Changing the air filter regularly reduces moisture in the system by maintaining good airflow. Turn off the unit at the thermostat and the main switch to check the drain pans for excess moisture and mold; if there is water in the overflow pan, there is likely a clog. If mold or rust is present, replace the pans with new ones. While the power to the air conditioner is turned off and the access panel open, you can clean the evaporator coils. Remove the panel and spray the coils with compressed air or a coil cleaner. Alternatively, call a technician to clean and service your unit. 

Rotten Eggs

Dead animals in your AC system can produce a rotten egg smell. Birds, rodents, and lizards sometimes nest in warm places like the ductwork or air handler unit. Locate the spot from which the odor is emanating. If it’s in a duct, you will need to unscrew the vent cover first. Remove the carcass and wipe the area clean. Seal up any entry points. Call a duct-cleaning service to eliminate any animal debris and lingering smells. Duct cleaning professionals can also assist you if you can’t get to the remains or don’t want to deal with the issue yourself. 

Natural gas contains an additive that smells like rotten eggs or skunk spray. You may have a gas leak near your air ducts if you smell one of these smells. Turn off the gas supply, leave the premises, and immediately call the gas company.


The most familiar smell coming from your air conditioning is a musty smell caused by mold, mildew, and fungus growing in or around the air conditioner. One function of an air conditioner is to remove humidity or moisture from the air. Parts of the air conditioner which remain damp from excess water are the perfect place for mold, mildew, and fungus to grow. 

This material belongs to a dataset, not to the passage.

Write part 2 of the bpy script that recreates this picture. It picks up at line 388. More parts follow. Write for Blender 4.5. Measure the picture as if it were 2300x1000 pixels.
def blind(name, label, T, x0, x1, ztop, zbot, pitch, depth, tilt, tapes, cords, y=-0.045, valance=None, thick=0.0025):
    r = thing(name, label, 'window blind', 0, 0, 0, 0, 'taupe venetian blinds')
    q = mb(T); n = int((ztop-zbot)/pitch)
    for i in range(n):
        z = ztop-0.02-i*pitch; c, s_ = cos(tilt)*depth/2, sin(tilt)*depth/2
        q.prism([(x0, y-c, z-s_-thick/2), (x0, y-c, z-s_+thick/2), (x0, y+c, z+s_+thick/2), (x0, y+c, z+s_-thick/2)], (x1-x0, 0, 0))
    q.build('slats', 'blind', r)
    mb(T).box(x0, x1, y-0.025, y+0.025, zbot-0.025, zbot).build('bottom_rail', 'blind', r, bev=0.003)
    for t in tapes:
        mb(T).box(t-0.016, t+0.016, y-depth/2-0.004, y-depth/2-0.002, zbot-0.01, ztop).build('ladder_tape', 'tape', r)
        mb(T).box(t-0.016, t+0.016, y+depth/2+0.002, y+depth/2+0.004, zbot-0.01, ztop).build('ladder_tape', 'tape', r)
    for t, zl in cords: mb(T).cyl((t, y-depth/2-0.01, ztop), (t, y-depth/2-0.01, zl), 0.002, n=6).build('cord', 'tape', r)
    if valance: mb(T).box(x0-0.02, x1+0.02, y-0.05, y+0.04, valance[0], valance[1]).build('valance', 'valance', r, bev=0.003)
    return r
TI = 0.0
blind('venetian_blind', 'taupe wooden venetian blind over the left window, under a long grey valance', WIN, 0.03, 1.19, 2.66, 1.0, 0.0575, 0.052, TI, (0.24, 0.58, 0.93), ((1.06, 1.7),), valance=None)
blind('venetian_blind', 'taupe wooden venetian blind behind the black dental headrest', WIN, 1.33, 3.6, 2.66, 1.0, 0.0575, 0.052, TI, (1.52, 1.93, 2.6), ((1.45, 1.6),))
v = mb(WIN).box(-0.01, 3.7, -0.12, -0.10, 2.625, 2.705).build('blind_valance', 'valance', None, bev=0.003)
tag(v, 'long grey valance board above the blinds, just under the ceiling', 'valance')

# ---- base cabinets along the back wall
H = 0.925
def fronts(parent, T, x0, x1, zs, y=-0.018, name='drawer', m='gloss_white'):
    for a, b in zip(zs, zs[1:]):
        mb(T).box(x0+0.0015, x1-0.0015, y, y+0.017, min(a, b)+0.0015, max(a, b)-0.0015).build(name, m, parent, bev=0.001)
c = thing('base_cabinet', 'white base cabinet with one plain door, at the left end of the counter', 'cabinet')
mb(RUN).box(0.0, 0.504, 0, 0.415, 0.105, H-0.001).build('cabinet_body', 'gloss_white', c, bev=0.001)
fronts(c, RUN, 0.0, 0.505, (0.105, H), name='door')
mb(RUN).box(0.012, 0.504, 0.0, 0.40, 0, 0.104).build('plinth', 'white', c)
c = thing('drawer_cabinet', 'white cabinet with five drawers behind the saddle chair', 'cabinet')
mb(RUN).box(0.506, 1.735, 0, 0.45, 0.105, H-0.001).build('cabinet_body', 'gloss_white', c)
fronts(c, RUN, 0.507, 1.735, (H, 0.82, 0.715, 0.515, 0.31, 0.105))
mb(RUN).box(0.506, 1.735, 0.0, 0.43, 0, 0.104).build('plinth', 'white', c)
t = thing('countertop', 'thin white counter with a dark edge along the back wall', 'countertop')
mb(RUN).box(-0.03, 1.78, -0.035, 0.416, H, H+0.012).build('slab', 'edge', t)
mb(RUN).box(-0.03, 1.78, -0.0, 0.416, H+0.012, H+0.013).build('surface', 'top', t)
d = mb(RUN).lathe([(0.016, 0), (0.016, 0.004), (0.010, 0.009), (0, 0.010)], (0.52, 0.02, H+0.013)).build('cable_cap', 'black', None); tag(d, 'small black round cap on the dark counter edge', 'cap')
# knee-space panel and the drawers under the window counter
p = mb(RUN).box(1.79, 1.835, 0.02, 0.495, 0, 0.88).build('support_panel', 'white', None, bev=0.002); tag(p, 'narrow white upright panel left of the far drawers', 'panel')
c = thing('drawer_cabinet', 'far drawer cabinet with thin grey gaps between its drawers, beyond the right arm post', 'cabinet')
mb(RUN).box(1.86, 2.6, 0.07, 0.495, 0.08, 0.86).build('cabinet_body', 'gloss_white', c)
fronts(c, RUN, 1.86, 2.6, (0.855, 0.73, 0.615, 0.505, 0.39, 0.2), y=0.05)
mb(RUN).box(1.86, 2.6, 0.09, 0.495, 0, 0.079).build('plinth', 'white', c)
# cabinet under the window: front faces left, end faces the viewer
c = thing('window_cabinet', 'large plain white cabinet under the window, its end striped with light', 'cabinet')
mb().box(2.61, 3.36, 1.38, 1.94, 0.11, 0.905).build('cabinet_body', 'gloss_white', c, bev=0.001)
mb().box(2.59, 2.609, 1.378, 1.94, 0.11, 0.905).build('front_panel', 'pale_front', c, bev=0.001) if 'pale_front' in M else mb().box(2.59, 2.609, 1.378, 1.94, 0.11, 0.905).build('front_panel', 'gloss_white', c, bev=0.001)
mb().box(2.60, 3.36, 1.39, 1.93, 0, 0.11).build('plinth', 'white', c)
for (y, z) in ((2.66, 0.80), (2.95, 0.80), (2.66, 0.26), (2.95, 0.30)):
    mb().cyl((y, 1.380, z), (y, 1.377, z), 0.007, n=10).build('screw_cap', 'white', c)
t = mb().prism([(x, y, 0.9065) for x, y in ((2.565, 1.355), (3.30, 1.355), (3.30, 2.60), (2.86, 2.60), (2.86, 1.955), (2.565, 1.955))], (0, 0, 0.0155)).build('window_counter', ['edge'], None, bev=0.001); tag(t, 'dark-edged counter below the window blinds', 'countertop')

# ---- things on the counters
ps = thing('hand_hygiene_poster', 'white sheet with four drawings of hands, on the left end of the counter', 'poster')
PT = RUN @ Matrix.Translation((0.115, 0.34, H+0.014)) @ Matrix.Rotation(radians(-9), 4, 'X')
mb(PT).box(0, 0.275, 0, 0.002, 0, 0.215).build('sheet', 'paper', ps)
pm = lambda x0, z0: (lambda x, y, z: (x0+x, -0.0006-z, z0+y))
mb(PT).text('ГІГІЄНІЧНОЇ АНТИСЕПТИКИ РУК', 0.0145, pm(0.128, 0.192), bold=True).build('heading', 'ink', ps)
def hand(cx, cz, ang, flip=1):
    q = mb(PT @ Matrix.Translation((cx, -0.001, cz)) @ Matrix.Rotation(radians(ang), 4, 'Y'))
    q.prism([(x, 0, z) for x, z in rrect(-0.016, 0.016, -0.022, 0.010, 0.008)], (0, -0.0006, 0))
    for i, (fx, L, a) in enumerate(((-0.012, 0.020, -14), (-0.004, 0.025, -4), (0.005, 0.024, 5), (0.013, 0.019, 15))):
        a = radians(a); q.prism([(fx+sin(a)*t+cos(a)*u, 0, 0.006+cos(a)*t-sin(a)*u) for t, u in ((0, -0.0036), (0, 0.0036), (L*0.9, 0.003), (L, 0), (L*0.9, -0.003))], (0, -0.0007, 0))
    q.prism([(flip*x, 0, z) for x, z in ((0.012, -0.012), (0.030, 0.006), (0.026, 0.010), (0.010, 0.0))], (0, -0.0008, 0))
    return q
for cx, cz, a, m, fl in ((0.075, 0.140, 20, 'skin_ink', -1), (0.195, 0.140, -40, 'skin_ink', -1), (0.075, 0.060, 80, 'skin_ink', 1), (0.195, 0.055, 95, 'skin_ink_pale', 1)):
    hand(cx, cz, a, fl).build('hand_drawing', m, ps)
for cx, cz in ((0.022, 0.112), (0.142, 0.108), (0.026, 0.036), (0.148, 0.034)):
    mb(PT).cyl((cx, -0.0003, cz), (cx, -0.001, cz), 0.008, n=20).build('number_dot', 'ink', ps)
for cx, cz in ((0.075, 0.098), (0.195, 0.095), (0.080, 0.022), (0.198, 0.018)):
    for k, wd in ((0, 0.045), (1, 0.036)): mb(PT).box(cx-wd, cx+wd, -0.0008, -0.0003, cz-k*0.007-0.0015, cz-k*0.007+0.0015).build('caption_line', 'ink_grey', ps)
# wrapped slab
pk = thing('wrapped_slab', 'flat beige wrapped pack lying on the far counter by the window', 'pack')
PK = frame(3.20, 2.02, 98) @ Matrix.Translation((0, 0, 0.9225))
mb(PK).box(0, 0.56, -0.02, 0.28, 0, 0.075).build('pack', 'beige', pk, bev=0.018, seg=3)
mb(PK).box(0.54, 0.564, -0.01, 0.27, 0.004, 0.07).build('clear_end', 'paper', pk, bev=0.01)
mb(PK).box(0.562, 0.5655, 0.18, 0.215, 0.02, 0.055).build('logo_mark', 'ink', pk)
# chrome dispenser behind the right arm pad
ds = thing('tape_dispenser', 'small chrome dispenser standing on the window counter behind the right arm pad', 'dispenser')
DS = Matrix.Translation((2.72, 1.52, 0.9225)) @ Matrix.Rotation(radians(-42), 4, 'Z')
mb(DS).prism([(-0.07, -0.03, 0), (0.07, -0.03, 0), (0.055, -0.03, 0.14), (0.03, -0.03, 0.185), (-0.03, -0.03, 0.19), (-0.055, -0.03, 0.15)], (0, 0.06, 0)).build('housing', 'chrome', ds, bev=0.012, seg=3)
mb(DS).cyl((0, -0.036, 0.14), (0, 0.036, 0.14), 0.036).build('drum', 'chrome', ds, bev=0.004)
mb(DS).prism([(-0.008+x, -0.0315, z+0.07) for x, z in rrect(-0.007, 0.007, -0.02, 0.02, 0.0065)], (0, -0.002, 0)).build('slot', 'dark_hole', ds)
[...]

Turn off the unit at the thermostat and the main switch. Open the access panel of the indoor air handler unit to inspect the drain pans for excess water and mold growth. The primary drain pan will be located under the evaporator coils, and the overflow pan will be below the primary pan inside or under the unit. If mold is present, the drain pans must be replaced. Mold can grow on the system’s internal components, such as the evaporator coils. Check the coils while you have the unit open. The coils can be cleaned with compressed air or a coil cleaner. Alternatively, call a technician to clean and service your unit. 

Mold can grow inside your vents and ducts if the ducts are not adequately sealed and warm air leaks into them, your AC unit is too large for your space, or the thermostat is kept at a low temperature. Check for visible signs of condensation and mold around the vents and ducts. If mold is present, it must be removed by a professional duct cleaning service. 

A dirty air filter can give off a musty smell, especially in humid climates where moisture can accumulate in the filter. Replace the air filter with a new one. How How often to change an air filter depends on the filter’s quality. It is recommended that air filters be replaced every 45-90 days. Check the filter’s label for instructions.

Why Does My Air Conditioner Smell - Your Next Steps

While you may be able to replace the air filter, clean the evaporator coils, or clear a clog from the drain pan, repairing an air conditioner and removing mold are two jobs that you should leave to professionals. Changing your air filter regularly and scheduling routine inspections and maintenance of your AC unit can help you avoid problems in the future.